Je me souviens de mon capitaine, un homme admirable , de certains sous-officiers de carrière ayant le sens du devoir, de tous mes camarades , inconscients et courageux. Tous ont fait leur devoir, comme on le leur avait demandé.
Comme la plupart d’entre nous, lorsque je suis rentré chez moi, il m’était impossible d’expliquer ce que j’avais vécu, ce que j’avais ressenti, parce que personne n’aurait compris.

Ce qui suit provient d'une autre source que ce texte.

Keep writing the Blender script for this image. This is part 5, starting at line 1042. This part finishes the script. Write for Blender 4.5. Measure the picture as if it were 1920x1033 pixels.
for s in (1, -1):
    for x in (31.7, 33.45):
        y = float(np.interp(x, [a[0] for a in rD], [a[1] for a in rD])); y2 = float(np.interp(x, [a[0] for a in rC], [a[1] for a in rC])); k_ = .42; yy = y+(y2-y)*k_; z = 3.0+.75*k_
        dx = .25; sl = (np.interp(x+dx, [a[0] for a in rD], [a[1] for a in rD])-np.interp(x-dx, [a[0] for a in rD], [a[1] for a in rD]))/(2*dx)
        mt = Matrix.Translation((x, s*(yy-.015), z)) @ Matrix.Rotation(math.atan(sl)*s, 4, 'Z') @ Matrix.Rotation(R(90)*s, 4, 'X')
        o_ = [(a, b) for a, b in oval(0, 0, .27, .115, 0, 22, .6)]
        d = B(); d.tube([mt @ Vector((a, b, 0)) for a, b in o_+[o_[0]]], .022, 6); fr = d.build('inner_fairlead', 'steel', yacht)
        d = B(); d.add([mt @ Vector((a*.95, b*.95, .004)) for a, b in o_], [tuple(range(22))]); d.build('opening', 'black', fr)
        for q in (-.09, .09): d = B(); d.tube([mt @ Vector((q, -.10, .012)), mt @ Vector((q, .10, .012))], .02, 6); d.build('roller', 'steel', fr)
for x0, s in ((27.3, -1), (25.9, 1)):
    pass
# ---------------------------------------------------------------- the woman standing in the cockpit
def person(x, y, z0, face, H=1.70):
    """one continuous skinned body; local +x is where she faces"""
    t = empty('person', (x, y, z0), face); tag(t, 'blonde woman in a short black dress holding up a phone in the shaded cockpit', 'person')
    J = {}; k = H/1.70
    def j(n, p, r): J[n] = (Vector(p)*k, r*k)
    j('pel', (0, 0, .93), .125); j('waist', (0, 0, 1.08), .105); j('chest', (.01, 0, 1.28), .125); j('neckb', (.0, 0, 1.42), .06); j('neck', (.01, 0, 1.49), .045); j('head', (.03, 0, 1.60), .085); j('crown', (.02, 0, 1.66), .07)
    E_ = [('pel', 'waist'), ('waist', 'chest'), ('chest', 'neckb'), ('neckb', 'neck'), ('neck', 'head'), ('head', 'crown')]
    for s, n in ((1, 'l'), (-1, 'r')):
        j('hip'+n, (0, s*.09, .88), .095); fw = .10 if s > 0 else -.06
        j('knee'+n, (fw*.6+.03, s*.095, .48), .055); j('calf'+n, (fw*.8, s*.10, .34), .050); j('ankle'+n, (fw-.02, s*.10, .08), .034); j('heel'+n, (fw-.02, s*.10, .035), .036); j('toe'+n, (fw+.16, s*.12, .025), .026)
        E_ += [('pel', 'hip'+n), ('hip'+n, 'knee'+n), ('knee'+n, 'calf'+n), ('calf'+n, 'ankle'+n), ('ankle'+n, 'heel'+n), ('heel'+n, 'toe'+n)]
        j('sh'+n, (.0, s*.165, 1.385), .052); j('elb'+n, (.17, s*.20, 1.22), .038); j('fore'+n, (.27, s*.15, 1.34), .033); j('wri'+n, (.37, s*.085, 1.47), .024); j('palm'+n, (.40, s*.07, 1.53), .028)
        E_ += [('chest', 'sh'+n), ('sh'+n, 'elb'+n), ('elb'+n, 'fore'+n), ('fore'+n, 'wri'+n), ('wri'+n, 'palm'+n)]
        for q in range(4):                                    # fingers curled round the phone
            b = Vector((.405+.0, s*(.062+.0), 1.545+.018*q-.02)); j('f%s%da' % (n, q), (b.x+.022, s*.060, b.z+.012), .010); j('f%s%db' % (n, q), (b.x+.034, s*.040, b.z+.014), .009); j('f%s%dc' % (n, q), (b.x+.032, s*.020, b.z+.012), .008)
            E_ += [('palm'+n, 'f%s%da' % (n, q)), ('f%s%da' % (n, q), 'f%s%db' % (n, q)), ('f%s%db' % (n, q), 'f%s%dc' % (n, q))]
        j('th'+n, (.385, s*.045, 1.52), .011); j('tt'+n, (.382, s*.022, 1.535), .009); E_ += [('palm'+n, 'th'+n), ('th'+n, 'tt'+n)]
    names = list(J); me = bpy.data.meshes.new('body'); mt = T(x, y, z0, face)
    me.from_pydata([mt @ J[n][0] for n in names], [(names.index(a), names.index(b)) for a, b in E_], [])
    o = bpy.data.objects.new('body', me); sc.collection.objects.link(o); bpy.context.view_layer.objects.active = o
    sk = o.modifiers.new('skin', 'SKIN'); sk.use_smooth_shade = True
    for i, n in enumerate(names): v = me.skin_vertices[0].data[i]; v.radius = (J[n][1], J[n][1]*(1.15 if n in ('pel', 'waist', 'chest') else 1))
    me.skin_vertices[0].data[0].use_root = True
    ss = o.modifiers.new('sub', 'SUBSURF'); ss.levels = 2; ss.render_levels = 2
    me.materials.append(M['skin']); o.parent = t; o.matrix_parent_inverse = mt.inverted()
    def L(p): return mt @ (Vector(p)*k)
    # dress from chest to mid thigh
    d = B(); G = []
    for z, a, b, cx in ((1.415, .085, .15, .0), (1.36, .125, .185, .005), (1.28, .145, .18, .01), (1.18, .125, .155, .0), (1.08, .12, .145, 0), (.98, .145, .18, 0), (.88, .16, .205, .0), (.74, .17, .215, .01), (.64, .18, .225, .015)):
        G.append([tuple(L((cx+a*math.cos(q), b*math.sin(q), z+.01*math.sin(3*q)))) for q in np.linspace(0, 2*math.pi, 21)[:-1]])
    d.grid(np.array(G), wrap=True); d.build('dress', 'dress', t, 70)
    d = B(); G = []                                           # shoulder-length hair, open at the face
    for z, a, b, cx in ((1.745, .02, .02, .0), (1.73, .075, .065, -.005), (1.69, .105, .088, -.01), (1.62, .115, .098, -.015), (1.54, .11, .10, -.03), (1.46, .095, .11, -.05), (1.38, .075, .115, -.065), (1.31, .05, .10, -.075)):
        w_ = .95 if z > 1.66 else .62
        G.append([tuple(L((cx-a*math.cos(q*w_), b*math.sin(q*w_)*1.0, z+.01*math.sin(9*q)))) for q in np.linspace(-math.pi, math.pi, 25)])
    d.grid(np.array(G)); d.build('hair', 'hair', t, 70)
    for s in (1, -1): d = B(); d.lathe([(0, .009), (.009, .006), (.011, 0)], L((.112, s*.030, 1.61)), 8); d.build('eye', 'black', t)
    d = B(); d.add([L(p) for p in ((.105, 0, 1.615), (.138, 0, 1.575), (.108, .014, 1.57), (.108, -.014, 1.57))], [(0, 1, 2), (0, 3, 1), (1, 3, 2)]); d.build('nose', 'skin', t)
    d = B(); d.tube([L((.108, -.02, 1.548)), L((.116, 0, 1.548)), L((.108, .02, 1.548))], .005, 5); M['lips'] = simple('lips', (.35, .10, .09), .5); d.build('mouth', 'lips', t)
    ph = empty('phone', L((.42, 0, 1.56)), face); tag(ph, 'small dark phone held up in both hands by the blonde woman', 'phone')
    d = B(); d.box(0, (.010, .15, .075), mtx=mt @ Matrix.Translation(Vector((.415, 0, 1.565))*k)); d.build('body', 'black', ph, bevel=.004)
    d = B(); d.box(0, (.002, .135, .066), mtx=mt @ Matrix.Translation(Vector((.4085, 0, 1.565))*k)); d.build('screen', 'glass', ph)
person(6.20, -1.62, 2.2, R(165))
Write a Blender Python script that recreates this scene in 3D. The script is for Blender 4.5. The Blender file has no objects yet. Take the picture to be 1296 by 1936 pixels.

Tous les ans je participe aux cérémonies commémoratives du 19 mars, date anniversaire de la cessation officielle des combats le 19 mars 1962. C’est pour rendre hommage aux 30 000 soldats français tués là-bas. C’est pour me souvenir de ceux que j’y ai vus blessés ou malades, qui partaient en opérations sans savoir s’ils en reviendraient, de tous enfin qui faisaient courageusement leur devoir. C’est pour honorer les harkis qui se battaient avec nous et que la France a abandonnés honteusement. C’est pour rappeler que beaucoup de civils ont payé de leur vie. C’étaient des chrétiens, des musulmans , des juifs, des athées. C’étaient des Français ouvriers, paysans, artisans, qui ont dû tout abandonner : leurs souvenirs, leurs amis, leurs biens. Ils ont été déracinés, rapatriés, et avec courage, ont reconstruit leur vie.
Toute guerre est haîssable car elle engendre des souffrances indicibles. C’est pourquoi je participe aussi aux cérémonies organisées aux dates anniversaires de proclamation de fin des combats, le 8 mai et le 11 novembre.